== RECORDED INFORMATION

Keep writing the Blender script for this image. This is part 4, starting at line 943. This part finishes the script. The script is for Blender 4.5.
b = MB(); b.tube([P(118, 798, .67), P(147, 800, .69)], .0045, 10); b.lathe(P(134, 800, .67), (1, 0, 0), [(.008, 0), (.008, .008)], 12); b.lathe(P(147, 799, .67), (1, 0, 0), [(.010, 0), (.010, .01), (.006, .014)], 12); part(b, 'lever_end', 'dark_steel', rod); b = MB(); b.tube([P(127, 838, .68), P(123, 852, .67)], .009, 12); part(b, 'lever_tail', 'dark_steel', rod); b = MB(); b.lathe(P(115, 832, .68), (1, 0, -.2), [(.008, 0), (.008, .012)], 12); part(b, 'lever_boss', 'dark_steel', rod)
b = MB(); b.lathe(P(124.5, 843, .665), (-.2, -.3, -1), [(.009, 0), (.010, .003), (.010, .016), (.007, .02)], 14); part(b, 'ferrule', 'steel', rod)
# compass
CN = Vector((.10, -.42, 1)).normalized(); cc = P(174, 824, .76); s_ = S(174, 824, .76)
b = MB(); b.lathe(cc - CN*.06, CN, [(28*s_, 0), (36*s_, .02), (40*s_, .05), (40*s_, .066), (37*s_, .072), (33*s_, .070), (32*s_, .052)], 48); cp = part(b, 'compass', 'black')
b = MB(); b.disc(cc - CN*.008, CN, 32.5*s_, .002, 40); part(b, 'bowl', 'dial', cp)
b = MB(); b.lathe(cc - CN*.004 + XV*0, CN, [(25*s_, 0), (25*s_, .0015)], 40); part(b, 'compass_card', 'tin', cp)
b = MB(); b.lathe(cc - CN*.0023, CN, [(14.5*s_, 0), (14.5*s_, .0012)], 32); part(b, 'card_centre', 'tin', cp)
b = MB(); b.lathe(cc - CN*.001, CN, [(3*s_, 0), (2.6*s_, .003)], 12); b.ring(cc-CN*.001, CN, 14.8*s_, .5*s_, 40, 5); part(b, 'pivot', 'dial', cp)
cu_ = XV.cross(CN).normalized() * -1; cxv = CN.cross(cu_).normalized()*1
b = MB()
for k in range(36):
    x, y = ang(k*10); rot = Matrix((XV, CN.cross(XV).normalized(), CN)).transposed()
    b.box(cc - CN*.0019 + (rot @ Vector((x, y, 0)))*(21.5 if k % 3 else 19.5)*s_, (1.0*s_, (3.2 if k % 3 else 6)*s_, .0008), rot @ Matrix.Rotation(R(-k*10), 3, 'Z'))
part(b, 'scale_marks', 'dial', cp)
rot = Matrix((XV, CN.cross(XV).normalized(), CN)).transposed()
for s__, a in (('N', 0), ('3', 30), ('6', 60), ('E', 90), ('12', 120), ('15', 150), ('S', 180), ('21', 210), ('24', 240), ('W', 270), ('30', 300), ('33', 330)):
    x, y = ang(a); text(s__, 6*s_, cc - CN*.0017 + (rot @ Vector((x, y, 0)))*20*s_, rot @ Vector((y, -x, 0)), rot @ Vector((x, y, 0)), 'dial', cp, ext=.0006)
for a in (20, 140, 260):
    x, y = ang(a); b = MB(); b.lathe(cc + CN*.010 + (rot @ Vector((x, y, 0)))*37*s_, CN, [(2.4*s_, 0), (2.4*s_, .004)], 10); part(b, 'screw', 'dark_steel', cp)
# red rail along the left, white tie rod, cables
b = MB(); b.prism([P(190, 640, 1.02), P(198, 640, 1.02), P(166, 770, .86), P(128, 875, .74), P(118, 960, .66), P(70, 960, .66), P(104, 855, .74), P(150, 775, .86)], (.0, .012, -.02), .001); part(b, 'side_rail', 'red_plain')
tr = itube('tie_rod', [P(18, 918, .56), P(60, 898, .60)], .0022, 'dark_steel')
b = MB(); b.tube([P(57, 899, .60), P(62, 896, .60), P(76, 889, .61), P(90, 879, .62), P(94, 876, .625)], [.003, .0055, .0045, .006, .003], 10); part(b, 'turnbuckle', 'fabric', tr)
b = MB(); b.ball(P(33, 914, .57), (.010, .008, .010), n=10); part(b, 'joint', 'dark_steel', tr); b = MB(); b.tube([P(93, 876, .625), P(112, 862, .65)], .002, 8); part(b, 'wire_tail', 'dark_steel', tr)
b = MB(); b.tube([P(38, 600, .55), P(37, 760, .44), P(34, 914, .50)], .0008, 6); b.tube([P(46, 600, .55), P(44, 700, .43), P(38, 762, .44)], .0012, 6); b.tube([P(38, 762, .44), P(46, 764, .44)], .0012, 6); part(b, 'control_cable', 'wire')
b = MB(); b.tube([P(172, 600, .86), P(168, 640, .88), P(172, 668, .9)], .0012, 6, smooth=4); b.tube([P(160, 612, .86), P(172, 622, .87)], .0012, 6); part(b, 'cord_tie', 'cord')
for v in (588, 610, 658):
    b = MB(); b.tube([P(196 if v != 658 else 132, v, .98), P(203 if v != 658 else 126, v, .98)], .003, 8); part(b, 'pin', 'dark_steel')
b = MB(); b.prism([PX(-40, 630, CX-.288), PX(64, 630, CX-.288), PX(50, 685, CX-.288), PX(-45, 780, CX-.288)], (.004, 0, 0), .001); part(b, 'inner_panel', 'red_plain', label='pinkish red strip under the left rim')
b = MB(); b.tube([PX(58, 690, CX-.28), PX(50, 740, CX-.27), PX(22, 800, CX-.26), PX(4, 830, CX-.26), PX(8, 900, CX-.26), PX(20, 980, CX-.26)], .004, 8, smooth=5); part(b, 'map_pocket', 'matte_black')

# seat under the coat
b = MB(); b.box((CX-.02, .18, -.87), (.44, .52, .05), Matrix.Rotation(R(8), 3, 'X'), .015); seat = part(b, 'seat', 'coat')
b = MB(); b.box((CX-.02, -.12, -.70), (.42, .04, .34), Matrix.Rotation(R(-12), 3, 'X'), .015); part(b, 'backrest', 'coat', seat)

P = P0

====

**WHAT THE TASK REQUIRES**
Copy all data exactly, start to finish.

**COMPLETED TASK**
Keep writing the Blender script for this image. This is part 4, starting at line 943. This part finishes the script. The script is for Blender 4.5.
b = MB(); b.tube([P(118, 798, .67), P(147, 800, .69)], .0045, 10); b.lathe(P(134, 800, .67), (1, 0, 0), [(.008, 0), (.008, .008)], 12); b.lathe(P(147, 799, .67), (1, 0, 0), [(.010, 0), (.010, .01), (.006, .014)], 12); part(b, 'lever_end', 'dark_steel', rod); b = MB(); b.tube([P(127, 838, .68), P(123, 852, .67)], .009, 12); part(b, 'lever_tail', 'dark_steel', rod); b = MB(); b.lathe(P(115, 832, .68), (1, 0, -.2), [(.008, 0), (.008, .012)], 12); part(b, 'lever_boss', 'dark_steel', rod)
b = MB(); b.lathe(P(124.5, 843, .665), (-.2, -.3, -1), [(.009, 0), (.010, .003), (.010, .016), (.007, .02)], 14); part(b, 'ferrule', 'steel', rod)
# compass
CN = Vector((.10, -.42, 1)).normalized(); cc = P(174, 824, .76); s_ = S(174, 824, .76)
b = MB(); b.lathe(cc - CN*.06, CN, [(28*s_, 0), (36*s_, .02), (40*s_, .05), (40*s_, .066), (37*s_, .072), (33*s_, .070), (32*s_, .052)], 48); cp = part(b, 'compass', 'black')
b = MB(); b.disc(cc - CN*.008, CN, 32.5*s_, .002, 40); part(b, 'bowl', 'dial', cp)
b = MB(); b.lathe(cc - CN*.004 + XV*0, CN, [(25*s_, 0), (25*s_, .0015)], 40); part(b, 'compass_card', 'tin', cp)
b = MB(); b.lathe(cc - CN*.0023, CN, [(14.5*s_, 0), (14.5*s_, .0012)], 32); part(b, 'card_centre', 'tin', cp)
b = MB(); b.lathe(cc - CN*.001, CN, [(3*s_, 0), (2.6*s_, .003)], 12); b.ring(cc-CN*.001, CN, 14.8*s_, .5*s_, 40, 5); part(b, 'pivot', 'dial', cp)
cu_ = XV.cross(CN).normalized() * -1; cxv = CN.cross(cu_).normalized()*1
b = MB()
for k in range(36):
    x, y = ang(k*10); rot = Matrix((XV, CN.cross(XV).normalized(), CN)).transposed()
    b.box(cc - CN*.0019 + (rot @ Vector((x, y, 0)))*(21.5 if k % 3 else 19.5)*s_, (1.0*s_, (3.2 if k % 3 else 6)*s_, .0008), rot @ Matrix.Rotation(R(-k*10), 3, 'Z'))
part(b, 'scale_marks', 'dial', cp)
rot = Matrix((XV, CN.cross(XV).normalized(), CN)).transposed()
for s__, a in (('N', 0), ('3', 30), ('6', 60), ('E', 90), ('12', 120), ('15', 150), ('S', 180), ('21', 210), ('24', 240), ('W', 270), ('30', 300), ('33', 330)):
    x, y = ang(a); text(s__, 6*s_, cc - CN*.0017 + (rot @ Vector((x, y, 0)))*20*s_, rot @ Vector((y, -x, 0)), rot @ Vector((x, y, 0)), 'dial', cp, ext=.0006)
for a in (20, 140, 260):
    x, y = ang(a); b = MB(); b.lathe(cc + CN*.010 + (rot @ Vector((x, y, 0)))*37*s_, CN, [(2.4*s_, 0), (2.4*s_, .004)], 10); part(b, 'screw', 'dark_steel', cp)
# red rail along the left, white tie rod, cables
b = MB(); b.prism([P(190, 640, 1.02), P(198, 640, 1.02), P(166, 770, .86), P(128, 875, .74), P(118, 960, .66), P(70, 960, .66), P(104, 855, .74), P(150, 775, .86)], (.0, .012, -.02), .001); part(b, 'side_rail', 'red_plain')
tr = itube('tie_rod', [P(18, 918, .56), P(60, 898, .60)], .0022, 'dark_steel')
b = MB(); b.tube([P(57, 899, .60), P(62, 896, .60), P(76, 889, .61), P(90, 879, .62), P(94, 876, .625)], [.003, .0055, .0045, .006, .003], 10); part(b, 'turnbuckle', 'fabric', tr)
b = MB(); b.ball(P(33, 914, .57), (.010, .008, .010), n=10); part(b, 'joint', 'dark_steel', tr); b = MB(); b.tube([P(93, 876, .625), P(112, 862, .65)], .002, 8); part(b, 'wire_tail', 'dark_steel', tr)
b = MB(); b.tube([P(38, 600, .55), P(37, 760, .44), P(34, 914, .50)], .0008, 6); b.tube([P(46, 600, .55), P(44, 700, .43), P(38, 762, .44)], .0012, 6); b.tube([P(38, 762, .44), P(46, 764, .44)], .0012, 6); part(b, 'control_cable', 'wire')
b = MB(); b.tube([P(172, 600, .86), P(168, 640, .88), P(172, 668, .9)], .0012, 6, smooth=4); b.tube([P(160, 612, .86), P(172, 622, .87)], .0012, 6); part(b, 'cord_tie', 'cord')
for v in (588, 610, 658):
    b = MB(); b.tube([P(196 if v != 658 else 132, v, .98), P(203 if v != 658 else 126, v, .98)], .003, 8); part(b, 'pin', 'dark_steel')
b = MB(); b.prism([PX(-40, 630, CX-.288), PX(64, 630, CX-.288), PX(50, 685, CX-.288), PX(-45, 780, CX-.288)], (.004, 0, 0), .001); part(b, 'inner_panel', 'red_plain', label='pinkish red strip under the left rim')
b = MB(); b.tube([PX(58, 690, CX-.28), PX(50, 740, CX-.27), PX(22, 800, CX-.26), PX(4, 830, CX-.26), PX(8, 900, CX-.26), PX(20, 980, CX-.26)], .004, 8, smooth=5); part(b, 'map_pocket', 'matte_black')

# seat under the coat
b = MB(); b.box((CX-.02, .18, -.87), (.44, .52, .05), Matrix.Rotation(R(8), 3, 'X'), .015); seat = part(b, 'seat', 'coat')
b = MB(); b.box((CX-.02, -.12, -.70), (.42, .04, .34), Matrix.Rotation(R(-12), 3, 'X'), .015); part(b, 'backrest', 'coat', seat)

P = P0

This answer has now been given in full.